Trewhela worked in underground journalism with Ruth First and edited the underground journal of Umkhonto we Sizwe, Freedom Fighter, during the Rivonia Trial. He was a political prisoner in Pretoria and the Johannesburg Fort as a member of the South African Communist Party (SACP) in 1964–1967, separating from the SACP while in prison. In exile in Britain, he was co-editor with the late Baruch Hirson of Searchlight South Africa, which was banned in South Africa.

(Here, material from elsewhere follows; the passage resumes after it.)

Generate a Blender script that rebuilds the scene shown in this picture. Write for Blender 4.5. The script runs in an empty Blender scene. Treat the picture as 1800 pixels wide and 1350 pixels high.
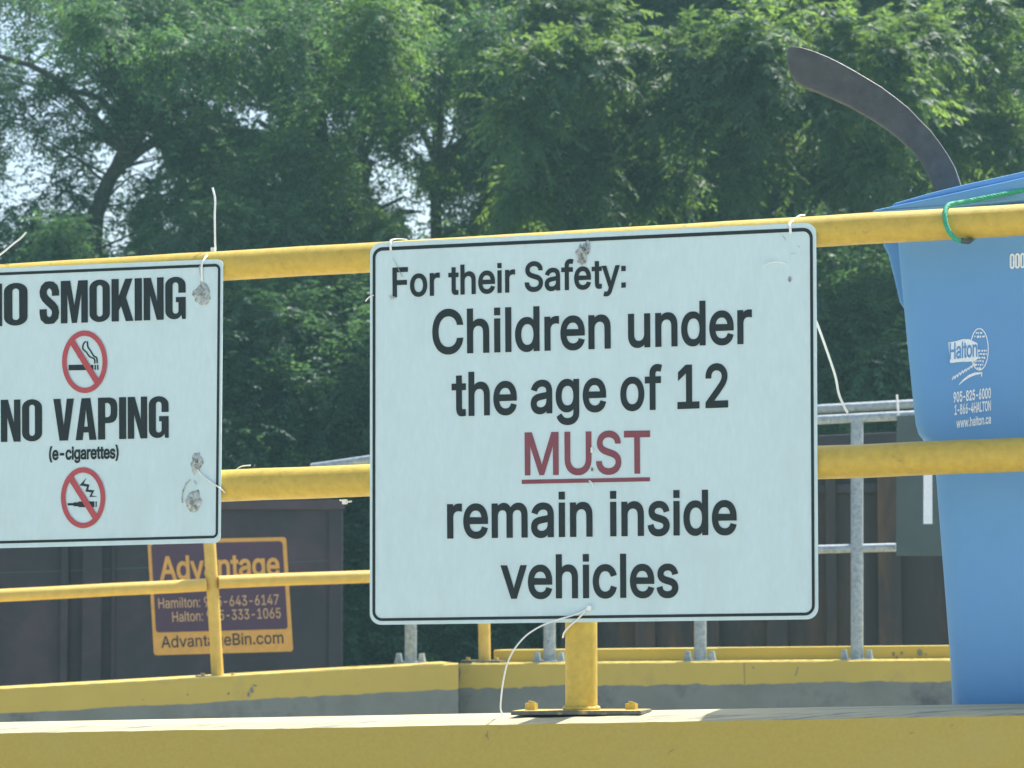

In regard to his ideology Trewhela has stated: "I was a Trotskyist, and, yes, a 'committed Marxist' through to the end of working on Searchlight South Africa. But I'm not a Marxist any longer. Marx's conception of the 'dictatorship of the proletariat' gave a licence to totalitarian dictators of all kinds, and Marxism's economic determinism and alleged 'scientific' philosophy are way off beam. I'm much more aware than before how fragile are the little shoots of civil society, and how they need nurturing, and how easily they are crushed by very ideological people who claim to have a universal panacea, usually violent. They're the dangerous people in southern Africa, as Robert Mugabe and his regime have shown."[3]
Honours
In 2007 he received the St Michael Award from his alma-mater, Michaelhouse.[4]